Ya hemos comprobado que estamos ante una cuestión pragmática, pues necesitamos recurrir a datos contextuales para comprenderla. Así, es de notar la incompletitud de la expresión. Nos basamos para afirmarlo en la teoría de valencias verbales de Tesnière, o en su equivalente generativista, según la cual cada verbo exige un número determinado de argumentos – léase Sujeto, Objeto Directo, Objeto Indirecto o Complemento de Régimen Verbal – para producir un sintagma gramaticalmente apropiado. Encontramos, pues, que al verbo necesitar le corresponden tres argumentos, de modo que resulte [A necesita B para C]. A la vista está que en el modelo que examinamos no hay un Complemento de Régimen Verbal con valor de finalidad que complete el enunciado.

Al ser omitida esa información, queda libre a la interpretación del lector. Pero esto no es trivial, porque la interpretación del lector suele seguir unas directrices generales. Para explicar esto debemos recurrir a las heurísticas de Levinson, unas reglas cognitivas – seguidas inconscientemente por los hablantes – que reducen las posibilidades interpretativas de los oraciones, aumentando con ello su informatividad. Concretamente, la heurística I (de informatividad) nos dice que “lo que se expresa simplemente, se ejemplifica estereotípicamente”; si la aplicamos a nuestro ejemplo, la estructura simple y poco explícita de [A necesita acceder a B] debe remitir sin duda a la explicación más prototípica.

Expliquemos esto. Siguiendo de nuevo a Levinson, la aplicación de las heurísticas nos lleva a las implicaturas conversacionales generalizadas; es decir, aquellas interpretaciones de un enunciado que, en ausencia de contextos concretos, se han generalizado por el uso repetido. Siguiendo nuestra intuición lingüística, coincidiremos en que la implicatura más estereotípica de [A necesita B] es precisamente el sintagma que hemos apuntado que se estaba omitiendo, [para C], que en nuestro caso no puede sino actualizarse como [para funcionar/desempeñarse].

Si entramos en contexto (Imagen 2), comprobaremos que no es en absoluto preciso que la aplicación acceda a esa información que antes se nos requería para funcionar correctamente. Es más, una vez está instalada se puede fácilmente denegar el acceso a aquellas funciones de nuestro dispositivo que creamos conveniente. Para entonces, eso sí, ya habrá tenido acceso a nuestros datos.
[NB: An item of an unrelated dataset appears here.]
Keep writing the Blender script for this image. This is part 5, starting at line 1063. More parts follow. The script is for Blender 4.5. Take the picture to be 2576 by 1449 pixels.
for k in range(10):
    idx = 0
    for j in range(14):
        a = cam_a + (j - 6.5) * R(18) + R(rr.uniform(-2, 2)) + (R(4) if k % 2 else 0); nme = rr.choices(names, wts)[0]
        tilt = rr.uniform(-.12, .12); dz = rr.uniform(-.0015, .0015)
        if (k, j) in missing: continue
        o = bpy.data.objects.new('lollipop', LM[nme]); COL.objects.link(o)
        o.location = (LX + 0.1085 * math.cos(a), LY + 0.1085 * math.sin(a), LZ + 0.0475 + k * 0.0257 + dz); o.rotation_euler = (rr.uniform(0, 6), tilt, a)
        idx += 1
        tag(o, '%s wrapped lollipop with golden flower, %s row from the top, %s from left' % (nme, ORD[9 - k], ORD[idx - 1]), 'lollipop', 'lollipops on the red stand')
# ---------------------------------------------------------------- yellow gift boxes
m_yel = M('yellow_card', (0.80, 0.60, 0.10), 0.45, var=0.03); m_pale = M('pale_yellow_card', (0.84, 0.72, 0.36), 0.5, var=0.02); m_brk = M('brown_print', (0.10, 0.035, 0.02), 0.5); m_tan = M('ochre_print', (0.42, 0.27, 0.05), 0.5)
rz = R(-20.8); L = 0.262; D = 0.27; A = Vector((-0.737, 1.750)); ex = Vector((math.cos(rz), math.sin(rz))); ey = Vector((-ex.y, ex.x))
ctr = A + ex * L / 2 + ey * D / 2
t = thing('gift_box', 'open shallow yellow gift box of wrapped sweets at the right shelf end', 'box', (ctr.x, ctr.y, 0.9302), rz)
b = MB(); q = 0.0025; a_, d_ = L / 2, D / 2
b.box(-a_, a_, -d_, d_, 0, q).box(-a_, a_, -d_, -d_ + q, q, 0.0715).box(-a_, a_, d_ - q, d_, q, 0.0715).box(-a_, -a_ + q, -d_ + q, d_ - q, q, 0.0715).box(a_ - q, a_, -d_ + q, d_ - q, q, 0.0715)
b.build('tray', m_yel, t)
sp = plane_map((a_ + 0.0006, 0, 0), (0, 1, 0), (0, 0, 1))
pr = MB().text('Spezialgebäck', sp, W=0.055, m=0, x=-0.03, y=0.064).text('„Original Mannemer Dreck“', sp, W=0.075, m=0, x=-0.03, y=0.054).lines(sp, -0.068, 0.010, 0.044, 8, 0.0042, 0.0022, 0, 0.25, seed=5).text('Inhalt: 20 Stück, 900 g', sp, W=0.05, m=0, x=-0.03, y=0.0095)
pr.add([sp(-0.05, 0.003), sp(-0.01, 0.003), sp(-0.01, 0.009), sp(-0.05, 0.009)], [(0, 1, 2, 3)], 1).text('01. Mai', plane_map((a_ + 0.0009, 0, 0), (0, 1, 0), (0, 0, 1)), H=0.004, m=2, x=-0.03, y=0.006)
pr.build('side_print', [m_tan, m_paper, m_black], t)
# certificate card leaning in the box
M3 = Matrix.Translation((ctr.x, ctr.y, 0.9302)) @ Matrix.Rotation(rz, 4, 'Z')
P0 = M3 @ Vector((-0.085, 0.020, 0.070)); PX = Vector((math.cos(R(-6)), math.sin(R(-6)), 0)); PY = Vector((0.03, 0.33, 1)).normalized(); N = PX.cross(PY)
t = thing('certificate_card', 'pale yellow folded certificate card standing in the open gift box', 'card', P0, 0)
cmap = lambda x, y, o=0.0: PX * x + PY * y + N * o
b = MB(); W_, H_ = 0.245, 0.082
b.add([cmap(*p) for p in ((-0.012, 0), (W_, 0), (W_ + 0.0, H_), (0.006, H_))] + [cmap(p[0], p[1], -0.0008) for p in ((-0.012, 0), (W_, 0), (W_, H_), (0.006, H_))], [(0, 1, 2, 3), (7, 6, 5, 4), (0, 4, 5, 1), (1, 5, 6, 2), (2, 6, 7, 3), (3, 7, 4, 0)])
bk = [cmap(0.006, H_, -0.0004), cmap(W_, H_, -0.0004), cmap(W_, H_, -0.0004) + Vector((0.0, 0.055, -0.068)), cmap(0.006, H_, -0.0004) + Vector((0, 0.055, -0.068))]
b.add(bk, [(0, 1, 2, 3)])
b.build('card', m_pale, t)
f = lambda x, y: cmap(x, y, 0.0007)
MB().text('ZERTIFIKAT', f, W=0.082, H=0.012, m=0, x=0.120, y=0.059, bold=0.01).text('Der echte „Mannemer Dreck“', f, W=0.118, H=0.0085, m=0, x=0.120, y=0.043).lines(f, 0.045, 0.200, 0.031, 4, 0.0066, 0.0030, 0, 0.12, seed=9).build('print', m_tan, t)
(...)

En definitiva, el problema existe porque hay un deseo por parte del usuario de obtener un determinado servicio. Si bien el servicio se vale de un uso sutil del lenguaje para ocultar ciertas condiciones, la decisión de aceptar estas condiciones corresponde en última instancia al usuario. Tal vez seamos nosotros, los usuarios de aplicaciones del móvil, los que debamos preguntarnos quién necesita a quién en este juego argumental, y cuestionarnos si el servicio que buscamos obtener merece el sacrificio de nuestra privacidad.

Nos hallamos, pues, en el famoso conflicto entre seguridad y libertad, en el cual el mundo de internet y la informática (donde entran los smartphones) ha venido siendo el paradigma de la libertad de acción. No obstante, al ser libertad y seguridad magnitudes inversamente proporcionales, el precio a pagar es la total responsabilidad sobre nuestros propios actos. Así, puesto que internet es un medio eminentemente escrito, entender qué hay implicado detrás de enunciados como [A necesita acceder a B] se vuelve cada vez más conveniente.